The second performance, on Sunday night, was a professional group singing and playing traditional Indian music -- not a formal classical concert, but what seemed like music that fell somewhere between folk and pop. While some of the music was good (and some just o.k.), again the real pleasure of it was the enthusiasm of the audience -- people shouting out their favorite numbers for the group to play, people coming in groups up on the stage to dance, people snaking in dancing lines through the audience. It was just tremendously enjoyable to see people enjoying themselves so much.

The final performance was unconnected from alumni weekend, and quite a bit more homey, but very nostalgic for Bob and me, since it brought back memories of many long-ago performance events starring Tova, Rebecca, and Ariel. This time the stars were Vivek and Charu's daughter Barkha and her friend, and Vivek's sister's daughter, who was visiting with her parents, on the drums.
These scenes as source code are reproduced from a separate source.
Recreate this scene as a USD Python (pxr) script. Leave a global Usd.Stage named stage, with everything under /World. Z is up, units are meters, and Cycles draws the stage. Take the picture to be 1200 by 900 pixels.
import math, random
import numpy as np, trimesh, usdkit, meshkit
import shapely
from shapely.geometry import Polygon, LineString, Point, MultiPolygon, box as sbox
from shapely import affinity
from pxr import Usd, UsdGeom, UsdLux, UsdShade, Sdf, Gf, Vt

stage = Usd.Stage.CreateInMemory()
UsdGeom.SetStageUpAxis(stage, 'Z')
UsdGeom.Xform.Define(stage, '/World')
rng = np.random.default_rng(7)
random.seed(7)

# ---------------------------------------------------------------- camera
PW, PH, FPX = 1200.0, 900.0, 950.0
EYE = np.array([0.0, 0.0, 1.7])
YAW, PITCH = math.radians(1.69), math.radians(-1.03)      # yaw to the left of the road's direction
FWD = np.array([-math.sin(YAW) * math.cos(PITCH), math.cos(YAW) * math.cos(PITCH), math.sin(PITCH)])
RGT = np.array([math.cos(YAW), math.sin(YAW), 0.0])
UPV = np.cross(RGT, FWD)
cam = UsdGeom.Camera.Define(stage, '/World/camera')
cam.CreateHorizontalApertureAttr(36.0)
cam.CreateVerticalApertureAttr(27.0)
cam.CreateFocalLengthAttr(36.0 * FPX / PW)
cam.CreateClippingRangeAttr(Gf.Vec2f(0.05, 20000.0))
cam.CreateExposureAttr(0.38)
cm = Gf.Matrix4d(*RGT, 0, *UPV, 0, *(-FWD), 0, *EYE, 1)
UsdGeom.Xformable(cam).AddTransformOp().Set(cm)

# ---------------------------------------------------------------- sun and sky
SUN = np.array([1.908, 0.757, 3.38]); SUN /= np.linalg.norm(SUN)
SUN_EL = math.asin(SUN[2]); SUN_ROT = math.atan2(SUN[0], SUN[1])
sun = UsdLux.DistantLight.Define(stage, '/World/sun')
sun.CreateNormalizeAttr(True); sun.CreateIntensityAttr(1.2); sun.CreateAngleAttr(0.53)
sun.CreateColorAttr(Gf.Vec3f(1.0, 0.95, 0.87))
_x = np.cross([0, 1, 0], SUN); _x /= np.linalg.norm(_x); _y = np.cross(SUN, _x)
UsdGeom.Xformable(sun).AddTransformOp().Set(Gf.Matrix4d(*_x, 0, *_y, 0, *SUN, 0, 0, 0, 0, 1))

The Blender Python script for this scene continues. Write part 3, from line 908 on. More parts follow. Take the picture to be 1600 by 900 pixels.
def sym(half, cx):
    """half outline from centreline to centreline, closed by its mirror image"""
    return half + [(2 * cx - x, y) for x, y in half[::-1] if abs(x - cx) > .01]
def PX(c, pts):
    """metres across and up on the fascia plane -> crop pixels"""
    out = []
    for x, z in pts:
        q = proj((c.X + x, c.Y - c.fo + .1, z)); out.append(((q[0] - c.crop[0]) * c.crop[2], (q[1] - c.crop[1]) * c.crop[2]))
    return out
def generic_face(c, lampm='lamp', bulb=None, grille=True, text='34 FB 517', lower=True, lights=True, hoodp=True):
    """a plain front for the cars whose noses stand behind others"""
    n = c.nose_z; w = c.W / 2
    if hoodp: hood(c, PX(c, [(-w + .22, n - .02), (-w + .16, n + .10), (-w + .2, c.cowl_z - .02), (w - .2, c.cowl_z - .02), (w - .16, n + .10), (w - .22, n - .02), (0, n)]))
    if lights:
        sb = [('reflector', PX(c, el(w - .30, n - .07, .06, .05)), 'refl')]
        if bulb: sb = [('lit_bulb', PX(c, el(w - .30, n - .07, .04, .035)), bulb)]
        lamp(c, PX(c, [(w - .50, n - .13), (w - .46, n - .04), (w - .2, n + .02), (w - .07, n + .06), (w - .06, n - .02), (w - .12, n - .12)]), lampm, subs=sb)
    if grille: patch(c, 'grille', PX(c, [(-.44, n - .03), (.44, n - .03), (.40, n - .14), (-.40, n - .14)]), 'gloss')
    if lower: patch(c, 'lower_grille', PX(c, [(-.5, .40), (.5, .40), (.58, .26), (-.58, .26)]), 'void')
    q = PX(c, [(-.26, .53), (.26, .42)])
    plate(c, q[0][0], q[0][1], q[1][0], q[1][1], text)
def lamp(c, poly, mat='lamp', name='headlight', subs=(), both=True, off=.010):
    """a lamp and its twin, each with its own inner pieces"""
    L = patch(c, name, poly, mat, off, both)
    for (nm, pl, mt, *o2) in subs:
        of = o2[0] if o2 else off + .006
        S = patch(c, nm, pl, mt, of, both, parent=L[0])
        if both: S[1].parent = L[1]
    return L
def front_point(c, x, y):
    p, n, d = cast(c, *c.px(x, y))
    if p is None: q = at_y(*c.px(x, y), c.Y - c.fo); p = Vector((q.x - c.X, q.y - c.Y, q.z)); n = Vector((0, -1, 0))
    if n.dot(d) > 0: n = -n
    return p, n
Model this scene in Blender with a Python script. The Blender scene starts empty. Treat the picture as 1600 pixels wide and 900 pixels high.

A medley of songs and dances, finishing with a musical prayer, was quite captivating, as perhaps the photo suggests.

At the end of this week, after this quiet period of laying low, Bob and I are going to hit the road for Rajasthan, so stay tuned. Between mid-terms, which happen during several days of cancelled classes, and then a break week following them, I have almost two weeks off from teaching, so we are going to visit Vivek's sister and brother-in-law, Vidi and Manish, in Udaipur, and his parents, Ashok and Usha, whom we've gotten to know here (they've been visiting for over a month, since before we arrived) in Jaipur. They are all interesting people in quite different ways -- more to come soon, but now I'm off to bed so I can get up early and write my mid-term exam in the morning.